| INFORMATION SHOWN |
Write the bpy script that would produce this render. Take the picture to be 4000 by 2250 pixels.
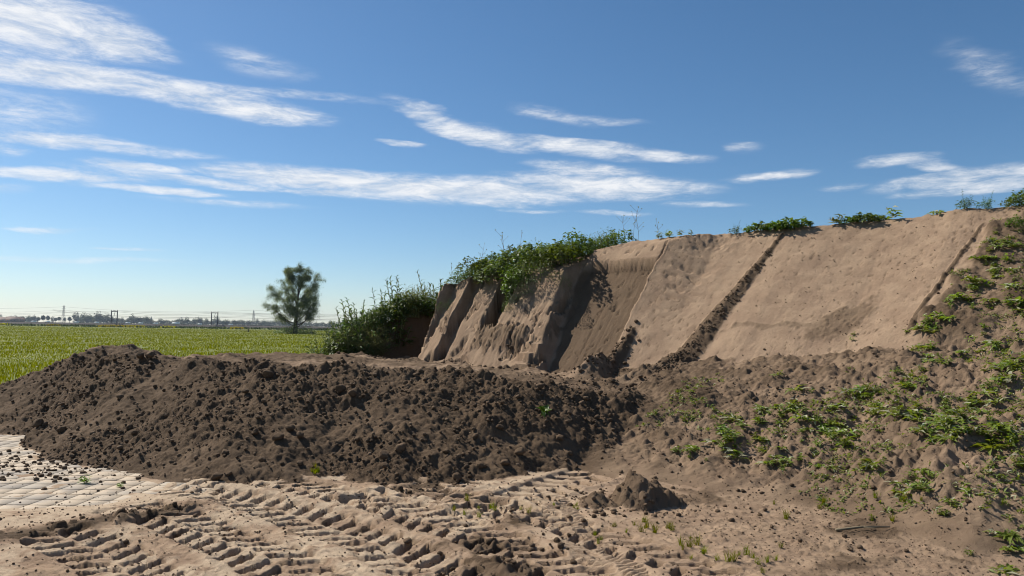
==
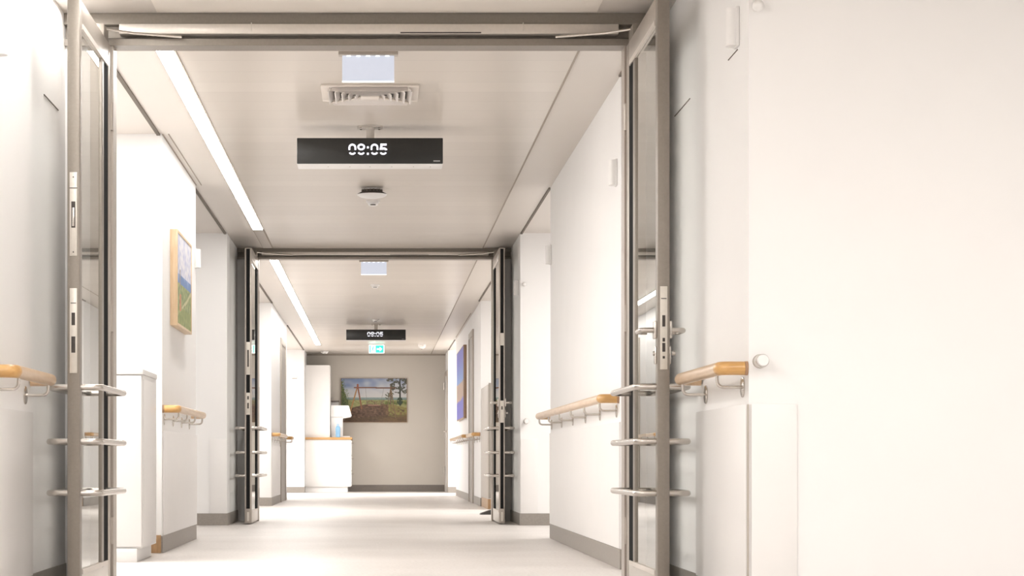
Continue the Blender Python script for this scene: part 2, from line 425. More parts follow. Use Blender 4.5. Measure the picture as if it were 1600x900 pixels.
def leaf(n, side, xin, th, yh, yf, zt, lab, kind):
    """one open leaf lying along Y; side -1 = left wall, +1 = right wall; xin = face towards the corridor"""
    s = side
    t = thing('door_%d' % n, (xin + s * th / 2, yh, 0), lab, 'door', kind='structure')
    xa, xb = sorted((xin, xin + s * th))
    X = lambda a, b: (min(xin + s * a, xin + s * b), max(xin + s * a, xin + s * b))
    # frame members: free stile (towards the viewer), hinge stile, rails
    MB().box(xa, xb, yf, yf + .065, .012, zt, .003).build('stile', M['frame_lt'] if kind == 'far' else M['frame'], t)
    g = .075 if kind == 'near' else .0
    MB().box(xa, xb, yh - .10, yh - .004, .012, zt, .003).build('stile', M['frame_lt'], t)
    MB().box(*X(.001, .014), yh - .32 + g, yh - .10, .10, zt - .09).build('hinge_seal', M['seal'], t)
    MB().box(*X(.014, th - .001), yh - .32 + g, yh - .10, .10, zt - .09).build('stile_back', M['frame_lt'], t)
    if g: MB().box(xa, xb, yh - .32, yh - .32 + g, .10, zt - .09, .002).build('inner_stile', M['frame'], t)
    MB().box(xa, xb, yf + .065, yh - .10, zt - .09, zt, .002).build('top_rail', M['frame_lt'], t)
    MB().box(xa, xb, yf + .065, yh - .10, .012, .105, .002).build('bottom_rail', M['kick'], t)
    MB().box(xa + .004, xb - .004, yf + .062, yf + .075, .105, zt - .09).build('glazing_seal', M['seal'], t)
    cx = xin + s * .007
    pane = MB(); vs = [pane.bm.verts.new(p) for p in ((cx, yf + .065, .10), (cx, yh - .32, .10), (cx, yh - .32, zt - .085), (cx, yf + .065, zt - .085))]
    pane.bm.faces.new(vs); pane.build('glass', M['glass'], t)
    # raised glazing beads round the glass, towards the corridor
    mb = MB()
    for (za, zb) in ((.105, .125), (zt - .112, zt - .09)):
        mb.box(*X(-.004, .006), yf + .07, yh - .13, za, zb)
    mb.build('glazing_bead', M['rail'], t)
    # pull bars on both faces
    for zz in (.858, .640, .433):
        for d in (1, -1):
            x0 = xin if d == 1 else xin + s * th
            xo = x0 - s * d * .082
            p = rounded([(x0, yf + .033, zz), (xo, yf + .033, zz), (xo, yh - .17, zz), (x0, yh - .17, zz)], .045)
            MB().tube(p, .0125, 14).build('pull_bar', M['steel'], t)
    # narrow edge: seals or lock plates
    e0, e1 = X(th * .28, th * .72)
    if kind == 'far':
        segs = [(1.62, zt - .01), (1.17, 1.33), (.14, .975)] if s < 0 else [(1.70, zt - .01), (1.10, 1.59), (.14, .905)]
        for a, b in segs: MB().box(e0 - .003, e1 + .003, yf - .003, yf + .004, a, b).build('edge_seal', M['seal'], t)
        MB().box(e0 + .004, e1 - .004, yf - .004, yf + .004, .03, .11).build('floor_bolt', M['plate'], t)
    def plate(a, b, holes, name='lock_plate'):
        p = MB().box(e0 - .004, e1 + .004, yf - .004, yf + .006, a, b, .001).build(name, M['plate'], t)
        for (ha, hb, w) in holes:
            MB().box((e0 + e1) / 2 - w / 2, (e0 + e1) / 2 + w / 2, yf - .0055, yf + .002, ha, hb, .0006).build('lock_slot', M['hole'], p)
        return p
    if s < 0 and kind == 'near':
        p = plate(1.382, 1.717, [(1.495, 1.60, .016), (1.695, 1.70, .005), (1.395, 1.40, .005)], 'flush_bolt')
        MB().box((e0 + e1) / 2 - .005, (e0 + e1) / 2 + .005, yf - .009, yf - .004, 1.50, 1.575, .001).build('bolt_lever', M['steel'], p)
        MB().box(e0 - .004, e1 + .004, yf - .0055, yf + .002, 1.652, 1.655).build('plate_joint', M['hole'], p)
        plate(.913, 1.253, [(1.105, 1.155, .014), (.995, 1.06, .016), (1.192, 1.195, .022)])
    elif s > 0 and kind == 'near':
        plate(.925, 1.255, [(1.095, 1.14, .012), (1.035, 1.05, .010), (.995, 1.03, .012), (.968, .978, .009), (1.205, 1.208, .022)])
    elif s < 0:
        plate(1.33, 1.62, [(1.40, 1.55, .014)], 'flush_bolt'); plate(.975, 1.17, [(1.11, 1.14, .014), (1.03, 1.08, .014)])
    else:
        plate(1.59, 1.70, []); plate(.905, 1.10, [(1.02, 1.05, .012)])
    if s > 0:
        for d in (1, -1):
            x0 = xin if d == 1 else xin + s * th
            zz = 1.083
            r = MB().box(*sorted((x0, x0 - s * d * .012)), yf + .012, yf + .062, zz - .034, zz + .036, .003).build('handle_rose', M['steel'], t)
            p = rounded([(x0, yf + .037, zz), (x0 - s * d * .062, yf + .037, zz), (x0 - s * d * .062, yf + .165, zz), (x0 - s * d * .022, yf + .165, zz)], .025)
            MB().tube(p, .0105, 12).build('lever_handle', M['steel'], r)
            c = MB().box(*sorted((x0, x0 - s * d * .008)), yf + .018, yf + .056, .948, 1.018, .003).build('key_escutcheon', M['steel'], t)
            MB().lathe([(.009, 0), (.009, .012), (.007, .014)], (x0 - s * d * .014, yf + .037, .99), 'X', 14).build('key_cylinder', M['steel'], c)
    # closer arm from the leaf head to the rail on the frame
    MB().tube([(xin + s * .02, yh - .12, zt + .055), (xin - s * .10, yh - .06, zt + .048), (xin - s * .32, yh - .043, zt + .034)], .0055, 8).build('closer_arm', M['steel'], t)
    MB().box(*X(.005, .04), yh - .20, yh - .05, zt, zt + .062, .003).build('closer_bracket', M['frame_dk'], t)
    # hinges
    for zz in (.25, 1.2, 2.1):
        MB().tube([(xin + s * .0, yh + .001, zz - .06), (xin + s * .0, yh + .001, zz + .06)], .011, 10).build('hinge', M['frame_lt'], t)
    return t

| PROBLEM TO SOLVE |
Pull out all lines from the listing that contain the string "picture".

| THE SOLUTION |
Write the bpy script that would produce this render. Take the picture to be 4000 by 2250 pixels.
Continue the Blender Python script for this scene: part 2, from line 425. More parts follow. Use Blender 4.5. Measure the picture as if it were 1600x900 pixels.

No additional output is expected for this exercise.